On Thursday, The Australian broke the story that four Sunni Muslim Australians, all of whom are home grown, were convicted recently of conspiracy to launch a terrorist attack in Melbourne on Christmas Day 2016. A ban on the media reporting these convictions was lifted by the Victorian Court of Appeal on Wednesday.

Evidence presented at the trial indicates that, if successful, this would have been the worst such attack in Australian history. The convicted men intended to bomb the area between Federation Square and St Paul’s Anglican Cathedral and also attack, with cars and knives, those celebrating Christmas. It would have been a mass murder of the kind that took place in recent years in Barcelona, Berlin, Brussels, Istanbul, London, Manchester, Nice and Paris.

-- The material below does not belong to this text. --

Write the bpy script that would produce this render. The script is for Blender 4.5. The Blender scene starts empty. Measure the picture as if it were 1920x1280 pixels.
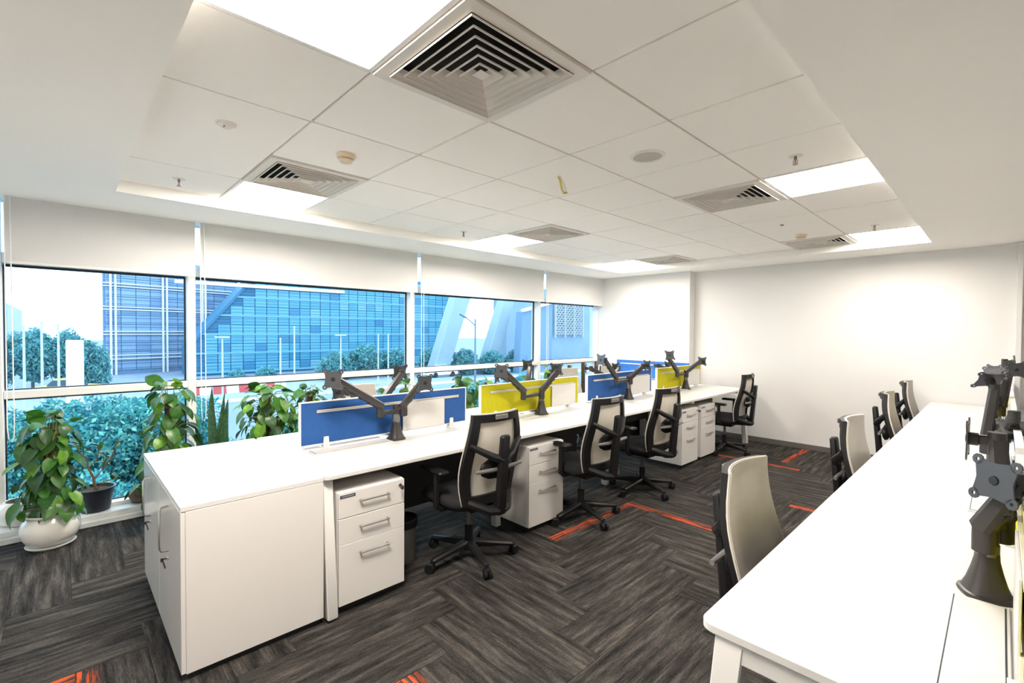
import bpy, math, random
from mathutils import Vector, Matrix, noise

PI = math.pi
scene = bpy.context.scene
col = scene.collection
rnd = random.Random(7)

# ------------------------------------------------------------------ camera
F_PX, YAW, PITCH, ROLL, CAM_H = 883.07, 0.8053, -0.0205, 0.0062, 1.4908
cam_d = bpy.data.cameras.new('camera')
cam = bpy.data.objects.new('camera', cam_d)
col.objects.link(cam)
cam_d.sensor_width = 36.0
cam_d.lens = F_PX / 1920.0 * 36.0
cam_d.clip_start = 0.05
cam_d.clip_end = 1500
_fw = Vector((-math.sin(YAW) * math.cos(PITCH), math.cos(YAW) * math.cos(PITCH), math.sin(PITCH)))
_rt = Vector((math.cos(YAW), math.sin(YAW), 0))
_up = _rt.cross(_fw)
_r2 = _rt * math.cos(ROLL) + _up * math.sin(ROLL)
_u2 = _up * math.cos(ROLL) - _rt * math.sin(ROLL)
cam.matrix_world = Matrix(((_r2.x, _u2.x, -_fw.x, 0), (_r2.y, _u2.y, -_fw.y, 0), (_r2.z, _u2.z, -_fw.z, CAM_H), (0, 0, 0, 1)))
scene.camera = cam

# ------------------------------------------------------------------ world, exposure
world = bpy.data.worlds.new('world')
scene.world = world
world.use_nodes = True
_bg = world.node_tree.nodes['Background']
_bg.inputs[0].default_value = (0.90, 0.96, 1.0, 1)
_bg.inputs[1].default_value = 3.9
LIGHT_STRENGTH = 70.0
scene.view_settings.view_transform = 'Standard'
scene.view_settings.look = 'None'
scene.view_settings.exposure = 0.0
scene.view_settings.gamma = 1.0
scene.view_settings.use_curve_mapping = False
try:
    scene.cycles.use_denoising = True
    scene.cycles.max_bounces = 14
    scene.cycles.diffuse_bounces = 12
    scene.cycles.transparent_max_bounces = 16
    scene.cycles.caustics_reflective = False
    scene.cycles.caustics_refractive = False
    scene.cycles.sample_clamp_indirect = 12.0
except Exception:
    pass

# ------------------------------------------------------------------ materials
MATS = {}

def mat(name, rgb, rough=0.6, metal=0.0, spec=0.5, var=0.0, vscale=8.0, bump=0.0, bscale=60.0, trans=0.0, coat=0.0):
    m = bpy.data.materials.new(name)
    m.use_nodes = True
    nt = m.node_tree
    p = nt.nodes['Principled BSDF']
    p.inputs['Base Color'].default_value = (*rgb, 1)
    p.inputs['Roughness'].default_value = rough
    p.inputs['Metallic'].default_value = metal
    p.inputs['Specular IOR Level'].default_value = spec
    if coat:
        p.inputs['Coat Weight'].default_value = coat
        p.inputs['Coat Roughness'].default_value = 0.15
    if var or bump:
        tc = nt.nodes.new('ShaderNodeTexCoord')
    if var:
        n = nt.nodes.new('ShaderNodeTexNoise')
        n.inputs['Scale'].default_value = vscale
        n.inputs['Detail'].default_value = 4
        nt.links.new(tc.outputs['Object'], n.inputs['Vector'])
        r = nt.nodes.new('ShaderNodeValToRGB')
        r.color_ramp.elements[0].position = 0.3
        r.color_ramp.elements[1].position = 0.7
        r.color_ramp.elements[0].color = (*[max(0, c * (1 - var)) for c in rgb], 1)
        r.color_ramp.elements[1].color = (*[min(1, c * (1 + var)) for c in rgb], 1)
        nt.links.new(n.outputs['Fac'], r.inputs['Fac'])
        nt.links.new(r.outputs['Color'], p.inputs['Base Color'])
    if bump:
        n2 = nt.nodes.new('ShaderNodeTexNoise')
        n2.inputs['Scale'].default_value = bscale
        n2.inputs['Detail'].default_value = 3
        nt.links.new(tc.outputs['Object'], n2.inputs['Vector'])
        b = nt.nodes.new('ShaderNodeBump')
        b.inputs['Strength'].default_value = bump
        b.inputs['Distance'].default_value = 0.01
        nt.links.new(n2.outputs['Fac'], b.inputs['Height'])
        nt.links.new(b.outputs['Normal'], p.inputs['Normal'])
    if trans:
        t = nt.nodes.new('ShaderNodeBsdfTranslucent')
        t.inputs['Color'].default_value = (*rgb, 1)
        mx = nt.nodes.new('ShaderNodeMixShader')
        mx.inputs[0].default_value = trans
        out = nt.nodes['Material Output']
        nt.links.new(p.outputs[0], mx.inputs[1])
        nt.links.new(t.outputs[0], mx.inputs[2])
        nt.links.new(mx.outputs[0], out.inputs['Surface'])
        if var:
            nt.links.new(r.outputs['Color'], t.inputs['Color'])
    MATS[name] = m
    return m

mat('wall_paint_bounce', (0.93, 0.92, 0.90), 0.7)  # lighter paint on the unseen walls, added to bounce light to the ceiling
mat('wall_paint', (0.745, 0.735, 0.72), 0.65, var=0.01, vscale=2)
mat('soffit_paint', (0.96, 0.94, 0.905), 0.8, var=0.01, vscale=1.5)
mat('tile_white', (0.95, 0.92, 0.88), 0.85, bump=0.04, bscale=120)
mat('tee_white', (0.58, 0.55, 0.51), 0.6)
mat('light_frame', (0.85, 0.84, 0.82), 0.4)
mat('diffuser_white', (0.74, 0.70, 0.65), 0.5)
mat('void_black', (0.012, 0.012, 0.012), 0.9)
mat('frame_white', (0.76, 0.75, 0.735), 0.35)
mat('gasket', (0.012, 0.02, 0.03), 0.6)
mat('curb_white', (0.80, 0.80, 0.79), 0.35, var=0.03, vscale=6)
mat('baseboard', (0.13, 0.12, 0.115), 0.5)
mat('desk_white', (0.68, 0.67, 0.655), 0.38, var=0.008, vscale=3)
mat('metal_white', (0.72, 0.705, 0.685), 0.35)
mat('cab_white', (0.71, 0.69, 0.665), 0.33)
mat('door_gloss', (0.72, 0.705, 0.685), 0.16)
mat('handle_silver', (0.55, 0.54, 0.52), 0.28, 1.0)
mat('key_dark', (0.06, 0.055, 0.05), 0.4, 0.5)
mat('label_dark', (0.05, 0.055, 0.09), 0.4)
mat('label_text', (0.30, 0.30, 0.33), 0.5)
mat('screen_blue', (0.011, 0.078, 0.275), 0.85, var=0.06, vscale=30, bump=0.08, bscale=400)
mat('screen_bright_blue', (0.03, 0.16, 0.50), 0.85, var=0.06, vscale=30)
mat('screen_yellow', (0.48, 0.445, 0.001), 0.85, var=0.05, vscale=30, bump=0.08, bscale=400)
mat('alu_light', (0.72, 0.70, 0.66), 0.4, 0.3)
mat('board_white', (0.66, 0.645, 0.62), 0.35)
mat('foot_clear', (0.70, 0.69, 0.66), 0.3)
mat('arm_grey', (0.030, 0.027, 0.026), 0.42, 0.0)
mat('arm_steel', (0.075, 0.078, 0.086), 0.36, 0.4)
mat('arm_cap', (0.16, 0.16, 0.16), 0.35, 0.5)
mat('bolt_dark', (0.02, 0.02, 0.02), 0.4, 0.3)
mat('plastic_black', (0.010, 0.010, 0.011), 0.45, spec=0.3)
mat('plastic_grey', (0.16, 0.155, 0.15), 0.45)
mat('seat_fabric', (0.014, 0.014, 0.016), 0.95, bump=0.2, bscale=300)
mat('mesh_fabric', (0.69, 0.655, 0.59), 0.9, var=0.03, vscale=20, bump=0.15, bscale=500, trans=0.35)
mat('piping_light', (0.62, 0.58, 0.52), 0.7)
mat('blind_fabric', (0.72, 0.715, 0.705), 0.9, var=0.015, vscale=2.5, trans=0.12)
mat('blind_bar', (0.78, 0.77, 0.75), 0.5)
mat('chain_white', (0.85, 0.85, 0.83), 0.4)
mat('pot_white', (0.78, 0.75, 0.70), 0.16, coat=0.3)
mat('pot_black', (0.02, 0.022, 0.03), 0.4)
mat('soil', (0.055, 0.032, 0.02), 0.95, var=0.4, vscale=40, bump=0.6, bscale=80)
mat('coir_pole', (0.085, 0.05, 0.025), 0.95, var=0.4, vscale=50, bump=0.8, bscale=90)
mat('leaf_dark', (0.020, 0.075, 0.014), 0.38, var=0.35, vscale=25, trans=0.22)
mat('leaf_mid', (0.042, 0.145, 0.016), 0.38, var=0.3, vscale=25, trans=0.3)
mat('leaf_light', (0.12, 0.28, 0.02), 0.4, var=0.3, vscale=25, trans=0.35)
mat('snake_leaf', (0.035, 0.095, 0.035), 0.4, var=0.5, vscale=45, trans=0.1)
mat('stem_green', (0.20, 0.22, 0.07), 0.6)
mat('stem_brown', (0.17, 0.10, 0.055), 0.8)
mat('rock', (0.16, 0.12, 0.085), 0.9, var=0.4, vscale=18, bump=0.8, bscale=30)
mat('detector_cream', (0.74, 0.62, 0.46), 0.5)
mat('detector_white', (0.78, 0.74, 0.69), 0.45)
mat('chrome', (0.28, 0.26, 0.25), 0.3, 1.0)
mat('bulb_red', (0.35, 0.07, 0.04), 0.3)
mat('speaker_grille', (0.56, 0.53, 0.48), 0.7, bump=0.5, bscale=400)
mat('speaker_ring', (0.80, 0.77, 0.73), 0.4)
mat('wire_yellow', (0.62, 0.46, 0.03), 0.5)
mat('bin_steel', (0.36, 0.34, 0.31), 0.35, 0.8)
mat('tray_dark', (0.02, 0.02, 0.02), 0.5)
mat('cable_black', (0.01, 0.01, 0.01), 0.5)
# outside: building colours kept pale, with the haze painted into them
mat('ext_pane_a', (0.07, 0.29, 0.42), 0.3)
mat('ext_pane_b', (0.1, 0.34, 0.46), 0.3)
mat('ext_pane_c', (0.04, 0.2, 0.35), 0.3)
mat('ext_pane_d', (0.16, 0.38, 0.49), 0.3)
mat('ext_pane_e', (0.25, 0.37, 0.53), 0.3)
mat('ext_pane_f', (0.19, 0.3, 0.46), 0.3)
mat('ext_band', (0.13, 0.35, 0.46), 0.5)
mat('ext_dark', (0.03, 0.15, 0.28), 0.6)
mat('ext_wall', (0.15, 0.26, 0.4), 0.8)
mat('ext_white', (0.8, 0.8, 0.8), 0.6)
mat('ext_leg', (0.26, 0.35, 0.42), 0.8, var=0.05, vscale=0.5)
mat('ext_leg_pale', (0.22, 0.32, 0.42), 0.8, var=0.05, vscale=0.5)
mat('ext_lattice', (0.42, 0.46, 0.5), 0.8)
mat('ext_ground', (0.19, 0.25, 0.35), 0.9, var=0.08, vscale=0.3)
mat('ext_road', (0.25, 0.31, 0.39), 0.9, var=0.05, vscale=0.2)
mat('ext_kerb', (0.85, 0.86, 0.88), 0.8)
mat('ext_leaf_a', (0.07, 0.34, 0.33), 0.6, trans=0.3)
mat('ext_leaf_b', (0.03, 0.2, 0.29), 0.6, trans=0.3)
mat('ext_leaf_c', (0.23, 0.56, 0.47), 0.6, trans=0.3)
mat('ext_far_haze_a', (0.11, 0.34, 0.38), 0.7, trans=0.3)  # far leaf colours, distance haze painted in
mat('ext_far_haze_b', (0.06, 0.25, 0.32), 0.7, trans=0.3)
mat('ext_far_haze_c', (0.2, 0.47, 0.44), 0.7, trans=0.3)
mat('ext_trunk', (0.10, 0.12, 0.12), 0.9)
mat('ext_pole', (0.5, 0.53, 0.56), 0.5)
mat('ext_lamp', (0.12, 0.2, 0.29), 0.5)
mat('ext_red', (0.5, 0.06, 0.07), 0.6)
mat('ext_car_white', (0.85, 0.88, 0.92), 0.3)
mat('ext_car_glass', (0.05, 0.09, 0.14), 0.2)
mat('ext_yellow', (0.75, 0.55, 0.12), 0.6)
mat('ext_tyre', (0.02, 0.02, 0.025), 0.9)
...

When John Howard’s Coalition increased Australia’s security awareness in the wake of the attacks on New York and Washington in 2001 and in Bali the following year, the message went out to be “alert but not alarmed”. This message was mocked by some of Howard’s leftist critics. But it worked — with the support of the Labor Party.

Duncan Lewis, director-general of ASIO, has revealed that a young female ASIO operative was alert enough to notice young men purchasing bomb-making chemicals at a late-night chemist shop. Quick work by ASIO plus federal and state police led to the arrest of the conspirators before Christmas Day 2016.

It so happens that Hamza Abbas, Ibrahim Abbas, Abdullah Chaarani and Ahmed Mohamed (who were convicted on November 2) and Shire Ali (who murdered Malaspina on November 9) had an association with the Hume Islamic Youth Centre in the Melbourne suburb of Coolaroo.

As reported by Chip Le Grand in The Australian on Wednesday, Sheik Mohammed Omran (the centre’s spiritual leader) dismissed what he called “the bloody Prime Minister” for calling on Muslim religious leaders to do more to curtail radical Islamism. According to Omran, the police and intelligence services are responsible for not stopping Shire Ali’s attack.

This is an irresponsible statement. It is also counter-productive in that it is not in the interests of the wider Muslim community in Australia for one of its spiritual leaders to give the impression that someone other than the Bourke Street murderer is responsible for his actions.

Shire Ali was on the ASIO watch list along with 400 other Australian citizens or residents. It is virtually impossible for a nation of Australia’s population to monitor the daily activities of all potential terrorists.

In such a climate, it is unprofessional for influential journalists such as Bongiorno to tell Muslim Australians that their Prime ­Minister believes that all Muslims are of the same mind as Shire Ali. That suggests a discrimination against Islam that does not exist in Australia and ignores the fact many Muslims support Morrison’s strong stance.